Fresh studies show worrying numbers: only 0.4% of youth with disabilities have benefited from the Youth Livelihood Programme; 0.9% from NAADS; 0.4% from Operation Wealth Creation; and just 0.5% of women with disabilities from UWEP.
“These programmes were created for all Ugandans, yet PWDs remain at the periphery,” Asamo said, citing discrimination, inaccessible offices, lack of supportive devices, and limited financial literacy as major obstacles.
Under the Parish Development Model (PDM), government guarantees 10% of each parish revolving fund to persons with disabilities, but activists say the money often fails to reach the intended beneficiaries due to bureaucratic bottlenecks and inadequate monitoring.

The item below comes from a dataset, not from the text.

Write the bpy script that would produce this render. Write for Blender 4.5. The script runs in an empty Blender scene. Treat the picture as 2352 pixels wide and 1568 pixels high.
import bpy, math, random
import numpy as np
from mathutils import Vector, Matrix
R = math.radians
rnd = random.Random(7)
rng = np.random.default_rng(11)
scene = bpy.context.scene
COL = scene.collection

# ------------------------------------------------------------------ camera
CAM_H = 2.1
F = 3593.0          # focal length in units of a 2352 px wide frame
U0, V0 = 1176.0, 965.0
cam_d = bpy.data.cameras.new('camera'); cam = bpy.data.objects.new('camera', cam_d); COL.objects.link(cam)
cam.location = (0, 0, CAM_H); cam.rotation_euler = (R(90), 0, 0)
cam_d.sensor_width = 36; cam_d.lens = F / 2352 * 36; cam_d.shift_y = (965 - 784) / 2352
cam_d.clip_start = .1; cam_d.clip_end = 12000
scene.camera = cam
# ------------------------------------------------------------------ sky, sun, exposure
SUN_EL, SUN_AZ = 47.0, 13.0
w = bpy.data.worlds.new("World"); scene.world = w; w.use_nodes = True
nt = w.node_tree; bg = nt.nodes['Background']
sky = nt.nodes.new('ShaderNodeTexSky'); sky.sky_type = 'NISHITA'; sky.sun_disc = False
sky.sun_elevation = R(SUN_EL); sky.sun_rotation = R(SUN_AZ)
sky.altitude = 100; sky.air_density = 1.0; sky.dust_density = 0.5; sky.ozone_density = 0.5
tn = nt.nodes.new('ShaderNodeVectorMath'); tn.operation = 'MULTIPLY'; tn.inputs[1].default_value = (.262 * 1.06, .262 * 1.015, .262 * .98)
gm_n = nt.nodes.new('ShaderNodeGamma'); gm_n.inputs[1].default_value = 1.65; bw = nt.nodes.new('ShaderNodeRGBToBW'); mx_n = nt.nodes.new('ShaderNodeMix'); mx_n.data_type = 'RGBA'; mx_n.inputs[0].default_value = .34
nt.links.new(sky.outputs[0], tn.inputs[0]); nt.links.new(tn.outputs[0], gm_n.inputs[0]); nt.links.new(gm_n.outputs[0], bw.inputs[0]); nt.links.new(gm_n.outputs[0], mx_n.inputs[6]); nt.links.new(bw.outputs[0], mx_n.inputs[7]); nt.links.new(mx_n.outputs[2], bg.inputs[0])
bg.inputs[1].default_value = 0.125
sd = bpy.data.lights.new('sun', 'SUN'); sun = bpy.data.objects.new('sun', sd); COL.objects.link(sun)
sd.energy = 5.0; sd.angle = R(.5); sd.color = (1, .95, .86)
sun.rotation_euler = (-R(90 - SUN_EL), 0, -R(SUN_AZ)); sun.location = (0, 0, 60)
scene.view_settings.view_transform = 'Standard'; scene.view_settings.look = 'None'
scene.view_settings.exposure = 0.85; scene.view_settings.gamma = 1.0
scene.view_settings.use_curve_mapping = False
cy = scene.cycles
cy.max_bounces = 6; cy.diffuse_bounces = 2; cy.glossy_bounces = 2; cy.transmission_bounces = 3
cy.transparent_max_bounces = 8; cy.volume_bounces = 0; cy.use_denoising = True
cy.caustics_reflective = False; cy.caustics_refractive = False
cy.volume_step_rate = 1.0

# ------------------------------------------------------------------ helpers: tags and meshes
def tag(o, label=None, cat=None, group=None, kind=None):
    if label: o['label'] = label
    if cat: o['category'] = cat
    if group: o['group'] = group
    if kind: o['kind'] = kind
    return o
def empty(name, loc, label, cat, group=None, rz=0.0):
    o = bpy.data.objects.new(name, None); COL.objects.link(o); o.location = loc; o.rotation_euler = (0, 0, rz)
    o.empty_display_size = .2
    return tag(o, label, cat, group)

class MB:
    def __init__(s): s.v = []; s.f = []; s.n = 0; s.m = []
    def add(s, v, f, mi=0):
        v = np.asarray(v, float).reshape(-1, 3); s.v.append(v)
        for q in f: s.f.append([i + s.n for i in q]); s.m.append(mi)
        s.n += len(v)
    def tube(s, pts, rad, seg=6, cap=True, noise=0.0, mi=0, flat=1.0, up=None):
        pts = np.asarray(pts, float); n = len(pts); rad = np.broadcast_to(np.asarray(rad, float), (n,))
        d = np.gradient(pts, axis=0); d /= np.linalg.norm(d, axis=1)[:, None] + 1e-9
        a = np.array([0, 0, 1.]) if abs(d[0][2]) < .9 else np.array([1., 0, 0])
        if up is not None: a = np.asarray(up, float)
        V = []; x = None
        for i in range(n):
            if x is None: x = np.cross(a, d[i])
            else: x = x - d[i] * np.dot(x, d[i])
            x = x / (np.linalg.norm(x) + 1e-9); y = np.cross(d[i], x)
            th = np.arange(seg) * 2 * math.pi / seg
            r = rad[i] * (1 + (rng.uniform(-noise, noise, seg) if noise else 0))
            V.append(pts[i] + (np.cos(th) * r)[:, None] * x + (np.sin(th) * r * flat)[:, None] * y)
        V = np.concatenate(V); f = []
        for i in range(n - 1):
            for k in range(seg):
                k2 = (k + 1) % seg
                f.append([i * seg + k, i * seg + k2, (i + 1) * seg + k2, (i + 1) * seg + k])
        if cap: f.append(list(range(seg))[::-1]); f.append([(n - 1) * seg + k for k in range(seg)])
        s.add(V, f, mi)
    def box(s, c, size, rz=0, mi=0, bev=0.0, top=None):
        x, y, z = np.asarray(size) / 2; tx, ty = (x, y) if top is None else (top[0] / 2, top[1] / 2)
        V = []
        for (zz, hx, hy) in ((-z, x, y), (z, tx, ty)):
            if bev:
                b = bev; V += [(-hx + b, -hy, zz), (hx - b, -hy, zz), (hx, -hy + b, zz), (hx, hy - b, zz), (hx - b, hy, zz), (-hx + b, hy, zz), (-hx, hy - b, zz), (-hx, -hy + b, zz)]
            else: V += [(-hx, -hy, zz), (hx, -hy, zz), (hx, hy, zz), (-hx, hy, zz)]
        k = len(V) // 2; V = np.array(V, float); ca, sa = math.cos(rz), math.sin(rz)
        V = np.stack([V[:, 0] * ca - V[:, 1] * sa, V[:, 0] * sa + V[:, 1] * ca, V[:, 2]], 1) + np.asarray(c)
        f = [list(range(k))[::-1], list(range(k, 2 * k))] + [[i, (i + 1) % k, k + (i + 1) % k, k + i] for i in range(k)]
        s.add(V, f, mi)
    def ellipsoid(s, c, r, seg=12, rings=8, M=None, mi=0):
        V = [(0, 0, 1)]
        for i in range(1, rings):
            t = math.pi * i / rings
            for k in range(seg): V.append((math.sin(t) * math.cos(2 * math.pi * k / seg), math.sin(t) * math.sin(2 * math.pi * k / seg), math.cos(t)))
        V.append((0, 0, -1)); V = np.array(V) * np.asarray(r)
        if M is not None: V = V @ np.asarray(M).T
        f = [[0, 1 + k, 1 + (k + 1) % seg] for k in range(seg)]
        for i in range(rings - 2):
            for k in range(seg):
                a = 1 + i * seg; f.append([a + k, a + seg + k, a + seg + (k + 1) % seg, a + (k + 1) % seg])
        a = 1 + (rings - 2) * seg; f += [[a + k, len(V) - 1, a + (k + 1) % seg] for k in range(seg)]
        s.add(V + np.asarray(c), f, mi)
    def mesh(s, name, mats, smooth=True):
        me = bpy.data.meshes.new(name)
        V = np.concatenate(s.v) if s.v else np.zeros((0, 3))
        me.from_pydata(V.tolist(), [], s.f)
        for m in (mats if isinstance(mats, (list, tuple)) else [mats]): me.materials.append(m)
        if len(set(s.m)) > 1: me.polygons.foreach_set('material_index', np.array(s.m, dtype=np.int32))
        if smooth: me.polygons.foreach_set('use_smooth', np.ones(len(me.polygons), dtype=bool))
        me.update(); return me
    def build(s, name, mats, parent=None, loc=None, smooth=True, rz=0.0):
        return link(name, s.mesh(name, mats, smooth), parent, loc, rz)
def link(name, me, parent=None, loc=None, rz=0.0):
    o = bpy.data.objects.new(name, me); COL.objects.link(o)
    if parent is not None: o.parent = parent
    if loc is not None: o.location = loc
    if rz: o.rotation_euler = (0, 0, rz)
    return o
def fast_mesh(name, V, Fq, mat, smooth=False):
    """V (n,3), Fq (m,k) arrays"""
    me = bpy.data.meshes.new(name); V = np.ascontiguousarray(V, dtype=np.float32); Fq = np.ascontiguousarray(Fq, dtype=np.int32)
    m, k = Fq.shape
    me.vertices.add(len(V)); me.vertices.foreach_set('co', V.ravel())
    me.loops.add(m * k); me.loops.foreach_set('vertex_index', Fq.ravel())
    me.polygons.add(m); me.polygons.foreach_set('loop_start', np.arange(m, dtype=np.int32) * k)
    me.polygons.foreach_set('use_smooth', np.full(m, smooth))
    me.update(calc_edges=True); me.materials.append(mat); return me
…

While the ministry highlighted progress including expanded vocational training, improved rehabilitation services, and efforts to standardize Uganda Sign Language disability organizations argue that such interventions remain concentrated in urban centres, leaving rural communities underserved.
This year’s IDPD will be celebrated under the theme, “Wealth Creation Programmes: A Key to Socio-Economic Empowerment of Persons with Disabilities.” The national event will be held at the Uganda National Institute of Teachers’ Education (UNITE) in Mubende, where President Yoweri Museveni is expected to preside.
Civil society leaders say the occasion should serve as a wake-up call.
“Policy alone cannot put food on a family’s table,” one disability advocate told this publication. “We need accountability, transparency, and deliberate inclusion not statistics.”
Uganda marks the day as disability prevalence reaches 13.6%, according to the latest UBOS report a reminder that inclusion is not optional, but a national development imperative.